Leidtragende sind die Eltern und ihre Kinder. So kann es nicht weiter gehen. DIE LINKE hat als erste Fraktion im Deutschen Bundestag bereits 2014 ein Konzept für die Entwicklung eines Kitaqualitätsgesetzes (PDF) vorgelegt und damit das Thema in den Bundestag geholt und 2022 nachgelegt: Entschließungsantrag.
DIE LINKE fordert:
- die Mittel für das bis 2024 befristete sogenannte Kita-Qualitätsgesetz auf 6,1 Milliarden Euro jährlich zu erhöhen und damit einen Qualitätsschub auszulösen sowie die Zukunft der Sprach-Kitas sicherzustellen;
- ein weiteres Sondervermögen von zunächst zwei Milliarden Euro für Investitionen in die Einrichtungen bereitzustellen;
- bis 2025 gemeinsam mit allen Beteiligten und Expert:innen ein Qualitätsgesetz mit verbindlichen Standards zu entwickeln, um die Arbeitsbedingungen der Beschäftigten und damit die Qualität der Betreuung, Bildung und Förderung zu verbessern (insb. Verbesserung Fachkraft-Kind-Relation, Zeiten für Vor- und Nachbereitung sowie Elterngespräche, Leitungssfreistellung) und den Zugang zu den Kitas zu erleichtern und zu verbessern (insb. durch einen Anspruch auf acht Stunden Mindestbetreuung, die Elternbeiträge für die Kinderbetreuung abzuschaffen und eine hochwertige gebührenfreie Essensversorgung einzurichten);
- in das Qualitätsgesetz entsprechende Regelungen für die Kindertagespflege aufzunehmen. Beschäftigte in der Kindertagespflege sollen aus prekären Beschäftigungslagen herausgeholt und sozialversicherungspflichtig angestellt werden;
- die Unterfinanzierung des Systems mittels einer Neuregelung der Lastenverteilung der Kinderbetreuungskosten zwischen dem Bund und den Ländern zu beenden.

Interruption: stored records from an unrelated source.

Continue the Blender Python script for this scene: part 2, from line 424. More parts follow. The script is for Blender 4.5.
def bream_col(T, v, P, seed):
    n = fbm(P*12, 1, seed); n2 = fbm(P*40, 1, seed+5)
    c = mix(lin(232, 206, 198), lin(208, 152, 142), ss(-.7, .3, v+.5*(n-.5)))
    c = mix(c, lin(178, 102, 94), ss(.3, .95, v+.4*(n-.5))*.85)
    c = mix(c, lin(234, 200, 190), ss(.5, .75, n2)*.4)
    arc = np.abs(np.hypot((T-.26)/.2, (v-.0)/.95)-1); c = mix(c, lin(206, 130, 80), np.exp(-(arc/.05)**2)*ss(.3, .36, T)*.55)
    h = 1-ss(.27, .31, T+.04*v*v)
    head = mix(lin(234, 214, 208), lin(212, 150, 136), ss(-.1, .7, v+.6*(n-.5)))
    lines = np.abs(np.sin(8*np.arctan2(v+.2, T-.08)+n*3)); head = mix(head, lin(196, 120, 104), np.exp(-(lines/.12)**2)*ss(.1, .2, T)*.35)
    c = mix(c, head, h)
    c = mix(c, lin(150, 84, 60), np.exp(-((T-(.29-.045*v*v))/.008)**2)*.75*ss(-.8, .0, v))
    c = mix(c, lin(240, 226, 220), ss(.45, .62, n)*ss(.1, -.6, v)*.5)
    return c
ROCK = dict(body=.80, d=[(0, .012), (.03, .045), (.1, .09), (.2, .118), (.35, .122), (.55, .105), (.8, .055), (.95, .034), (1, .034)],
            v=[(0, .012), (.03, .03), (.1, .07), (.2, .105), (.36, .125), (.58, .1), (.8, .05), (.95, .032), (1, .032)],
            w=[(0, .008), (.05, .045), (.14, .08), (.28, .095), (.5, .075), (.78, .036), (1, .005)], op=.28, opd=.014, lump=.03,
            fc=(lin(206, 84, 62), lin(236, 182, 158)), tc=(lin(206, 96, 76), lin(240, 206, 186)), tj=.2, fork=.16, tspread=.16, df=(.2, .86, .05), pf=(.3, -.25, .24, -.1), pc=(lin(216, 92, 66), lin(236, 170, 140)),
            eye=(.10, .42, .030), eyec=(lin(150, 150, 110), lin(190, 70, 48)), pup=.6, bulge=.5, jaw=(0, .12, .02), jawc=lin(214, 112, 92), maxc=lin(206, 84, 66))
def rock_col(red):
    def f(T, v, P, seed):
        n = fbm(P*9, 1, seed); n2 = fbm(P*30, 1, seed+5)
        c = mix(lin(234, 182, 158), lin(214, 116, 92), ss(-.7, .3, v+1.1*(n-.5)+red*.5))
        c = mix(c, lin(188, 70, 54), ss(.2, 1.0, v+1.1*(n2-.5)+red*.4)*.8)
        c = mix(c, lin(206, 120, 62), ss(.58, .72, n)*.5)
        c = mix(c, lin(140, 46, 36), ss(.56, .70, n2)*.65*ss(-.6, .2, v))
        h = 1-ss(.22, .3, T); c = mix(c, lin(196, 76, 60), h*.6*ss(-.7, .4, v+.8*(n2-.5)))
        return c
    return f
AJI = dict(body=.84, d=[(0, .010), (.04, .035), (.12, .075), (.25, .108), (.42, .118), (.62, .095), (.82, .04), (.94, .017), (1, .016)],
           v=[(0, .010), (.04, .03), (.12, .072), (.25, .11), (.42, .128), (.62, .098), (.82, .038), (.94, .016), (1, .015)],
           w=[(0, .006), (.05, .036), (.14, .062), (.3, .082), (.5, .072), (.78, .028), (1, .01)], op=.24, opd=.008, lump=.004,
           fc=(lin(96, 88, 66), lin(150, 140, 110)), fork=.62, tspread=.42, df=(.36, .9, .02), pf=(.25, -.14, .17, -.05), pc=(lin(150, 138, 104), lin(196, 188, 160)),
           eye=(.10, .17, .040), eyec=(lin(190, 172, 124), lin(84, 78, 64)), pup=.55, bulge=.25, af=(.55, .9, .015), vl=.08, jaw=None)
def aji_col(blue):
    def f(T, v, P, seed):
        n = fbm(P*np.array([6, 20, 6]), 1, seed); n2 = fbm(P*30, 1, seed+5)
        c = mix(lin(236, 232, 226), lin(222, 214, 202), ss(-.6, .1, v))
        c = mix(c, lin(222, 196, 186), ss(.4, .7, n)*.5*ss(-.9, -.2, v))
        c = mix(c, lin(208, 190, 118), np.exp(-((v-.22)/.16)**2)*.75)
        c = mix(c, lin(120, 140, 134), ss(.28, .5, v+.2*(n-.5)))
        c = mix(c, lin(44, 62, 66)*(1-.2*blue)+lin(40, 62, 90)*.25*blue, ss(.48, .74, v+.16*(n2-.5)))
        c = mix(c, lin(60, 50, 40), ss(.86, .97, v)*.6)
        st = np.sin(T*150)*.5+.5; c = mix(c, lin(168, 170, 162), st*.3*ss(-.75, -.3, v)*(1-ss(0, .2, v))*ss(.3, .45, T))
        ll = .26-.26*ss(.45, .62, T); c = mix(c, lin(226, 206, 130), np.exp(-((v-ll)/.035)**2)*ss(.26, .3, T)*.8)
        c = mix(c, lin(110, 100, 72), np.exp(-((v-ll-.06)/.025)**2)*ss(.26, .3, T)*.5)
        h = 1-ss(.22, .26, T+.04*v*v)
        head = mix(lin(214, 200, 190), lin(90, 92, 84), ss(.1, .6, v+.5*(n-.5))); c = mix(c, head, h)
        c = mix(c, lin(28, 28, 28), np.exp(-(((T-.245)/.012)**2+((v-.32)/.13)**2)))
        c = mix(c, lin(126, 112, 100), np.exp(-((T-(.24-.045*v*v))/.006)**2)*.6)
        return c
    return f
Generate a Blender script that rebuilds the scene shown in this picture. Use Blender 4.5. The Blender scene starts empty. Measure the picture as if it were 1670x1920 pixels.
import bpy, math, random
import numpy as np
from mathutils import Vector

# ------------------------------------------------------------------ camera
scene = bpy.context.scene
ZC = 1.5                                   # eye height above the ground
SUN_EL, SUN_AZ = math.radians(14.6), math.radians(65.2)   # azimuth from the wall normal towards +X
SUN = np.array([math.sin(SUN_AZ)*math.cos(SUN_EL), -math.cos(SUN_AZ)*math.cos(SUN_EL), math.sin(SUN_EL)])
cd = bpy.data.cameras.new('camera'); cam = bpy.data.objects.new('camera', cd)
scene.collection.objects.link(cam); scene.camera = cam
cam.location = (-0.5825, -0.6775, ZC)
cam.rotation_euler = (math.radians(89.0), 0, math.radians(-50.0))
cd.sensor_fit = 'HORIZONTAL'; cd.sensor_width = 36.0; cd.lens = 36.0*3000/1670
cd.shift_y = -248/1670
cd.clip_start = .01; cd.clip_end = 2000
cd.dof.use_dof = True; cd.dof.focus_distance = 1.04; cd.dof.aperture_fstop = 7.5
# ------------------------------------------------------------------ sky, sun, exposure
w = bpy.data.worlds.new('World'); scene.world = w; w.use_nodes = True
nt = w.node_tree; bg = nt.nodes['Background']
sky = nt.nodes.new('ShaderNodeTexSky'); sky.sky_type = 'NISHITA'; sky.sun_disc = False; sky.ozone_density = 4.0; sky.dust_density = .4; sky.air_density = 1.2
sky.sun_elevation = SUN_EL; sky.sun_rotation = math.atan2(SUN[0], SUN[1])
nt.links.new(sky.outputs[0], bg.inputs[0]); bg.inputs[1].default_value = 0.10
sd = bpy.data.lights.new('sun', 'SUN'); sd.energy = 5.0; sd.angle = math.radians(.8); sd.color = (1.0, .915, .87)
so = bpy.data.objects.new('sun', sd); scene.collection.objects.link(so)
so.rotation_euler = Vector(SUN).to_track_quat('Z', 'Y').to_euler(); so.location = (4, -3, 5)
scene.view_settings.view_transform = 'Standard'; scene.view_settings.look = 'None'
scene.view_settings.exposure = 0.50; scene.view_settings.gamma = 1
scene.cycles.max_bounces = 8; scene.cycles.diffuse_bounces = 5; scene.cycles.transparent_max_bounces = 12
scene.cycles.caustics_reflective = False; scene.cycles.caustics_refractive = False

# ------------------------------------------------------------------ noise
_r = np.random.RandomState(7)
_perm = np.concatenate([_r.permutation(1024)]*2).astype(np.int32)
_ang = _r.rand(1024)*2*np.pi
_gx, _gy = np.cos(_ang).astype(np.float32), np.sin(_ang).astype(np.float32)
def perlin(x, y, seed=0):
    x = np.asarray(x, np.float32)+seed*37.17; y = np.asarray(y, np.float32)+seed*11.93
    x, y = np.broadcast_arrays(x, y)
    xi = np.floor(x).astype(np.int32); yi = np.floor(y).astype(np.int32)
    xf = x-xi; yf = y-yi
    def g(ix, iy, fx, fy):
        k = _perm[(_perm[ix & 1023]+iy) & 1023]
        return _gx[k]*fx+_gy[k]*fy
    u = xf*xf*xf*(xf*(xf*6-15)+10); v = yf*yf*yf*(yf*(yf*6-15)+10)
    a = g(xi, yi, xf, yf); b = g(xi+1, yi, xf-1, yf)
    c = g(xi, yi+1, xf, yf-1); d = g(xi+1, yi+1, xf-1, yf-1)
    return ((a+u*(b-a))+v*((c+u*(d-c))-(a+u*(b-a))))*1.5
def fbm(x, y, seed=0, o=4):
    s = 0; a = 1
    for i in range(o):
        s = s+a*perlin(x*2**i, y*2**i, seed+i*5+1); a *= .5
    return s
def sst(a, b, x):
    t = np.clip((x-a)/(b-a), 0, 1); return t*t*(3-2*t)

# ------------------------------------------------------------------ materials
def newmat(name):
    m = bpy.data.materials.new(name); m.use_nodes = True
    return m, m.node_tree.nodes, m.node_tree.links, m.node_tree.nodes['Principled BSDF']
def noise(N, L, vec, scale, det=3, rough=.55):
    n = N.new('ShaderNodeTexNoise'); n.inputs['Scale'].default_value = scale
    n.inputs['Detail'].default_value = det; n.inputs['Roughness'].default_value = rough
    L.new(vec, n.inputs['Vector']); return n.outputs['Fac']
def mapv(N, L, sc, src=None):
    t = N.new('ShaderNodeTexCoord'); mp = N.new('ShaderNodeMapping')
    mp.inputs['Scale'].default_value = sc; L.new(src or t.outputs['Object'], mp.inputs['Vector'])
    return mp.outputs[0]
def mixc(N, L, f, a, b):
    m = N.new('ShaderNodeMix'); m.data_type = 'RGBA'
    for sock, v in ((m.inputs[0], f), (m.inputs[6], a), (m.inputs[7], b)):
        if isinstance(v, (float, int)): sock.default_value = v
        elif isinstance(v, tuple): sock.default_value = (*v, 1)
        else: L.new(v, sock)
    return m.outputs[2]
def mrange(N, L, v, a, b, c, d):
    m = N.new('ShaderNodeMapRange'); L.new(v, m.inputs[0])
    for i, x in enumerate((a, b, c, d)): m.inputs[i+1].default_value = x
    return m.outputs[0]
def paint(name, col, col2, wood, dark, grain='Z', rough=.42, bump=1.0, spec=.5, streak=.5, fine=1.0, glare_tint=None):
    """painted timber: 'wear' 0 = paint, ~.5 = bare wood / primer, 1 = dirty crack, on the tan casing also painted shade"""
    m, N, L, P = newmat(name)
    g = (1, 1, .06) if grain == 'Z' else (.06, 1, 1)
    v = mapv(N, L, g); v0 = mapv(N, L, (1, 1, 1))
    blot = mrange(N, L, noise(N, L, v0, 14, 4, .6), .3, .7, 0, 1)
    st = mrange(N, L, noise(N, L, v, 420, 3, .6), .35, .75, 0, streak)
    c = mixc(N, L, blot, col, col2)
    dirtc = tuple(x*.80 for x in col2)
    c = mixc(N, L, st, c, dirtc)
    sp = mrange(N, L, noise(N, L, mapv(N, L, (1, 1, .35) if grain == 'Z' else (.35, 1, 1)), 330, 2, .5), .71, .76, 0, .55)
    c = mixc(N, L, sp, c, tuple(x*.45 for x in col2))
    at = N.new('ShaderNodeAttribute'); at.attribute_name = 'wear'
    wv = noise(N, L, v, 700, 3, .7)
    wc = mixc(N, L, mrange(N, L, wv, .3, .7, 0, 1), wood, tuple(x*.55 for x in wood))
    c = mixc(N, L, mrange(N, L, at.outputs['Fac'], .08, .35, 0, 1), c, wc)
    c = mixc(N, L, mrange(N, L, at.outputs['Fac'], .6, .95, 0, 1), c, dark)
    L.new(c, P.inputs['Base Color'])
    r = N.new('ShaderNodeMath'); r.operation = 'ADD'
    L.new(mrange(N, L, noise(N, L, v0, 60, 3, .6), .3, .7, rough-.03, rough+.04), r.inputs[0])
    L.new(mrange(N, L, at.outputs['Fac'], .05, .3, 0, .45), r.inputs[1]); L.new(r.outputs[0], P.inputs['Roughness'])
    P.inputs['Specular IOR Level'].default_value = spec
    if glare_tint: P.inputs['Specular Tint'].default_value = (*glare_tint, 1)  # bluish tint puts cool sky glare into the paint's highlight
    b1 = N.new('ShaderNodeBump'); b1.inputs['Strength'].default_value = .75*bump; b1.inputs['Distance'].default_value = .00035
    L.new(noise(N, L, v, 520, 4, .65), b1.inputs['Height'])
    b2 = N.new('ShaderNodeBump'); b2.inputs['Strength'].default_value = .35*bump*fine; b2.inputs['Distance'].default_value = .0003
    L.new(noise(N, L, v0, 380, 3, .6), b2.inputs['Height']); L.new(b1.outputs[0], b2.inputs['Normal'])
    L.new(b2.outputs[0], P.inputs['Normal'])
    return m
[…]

Der Anteil des Bundes soll dabei ein Drittel der Gesamtaufwendungen betragen;
- ein Konzept zur Bekämpfung des Fachkräftemangels zu entwickeln, in diesem Zusammenhang das Berufsfeld aufzuwerten sowie mehr Erzieherinnen und Erzieher auszubilden und diese besser zu qualifizieren.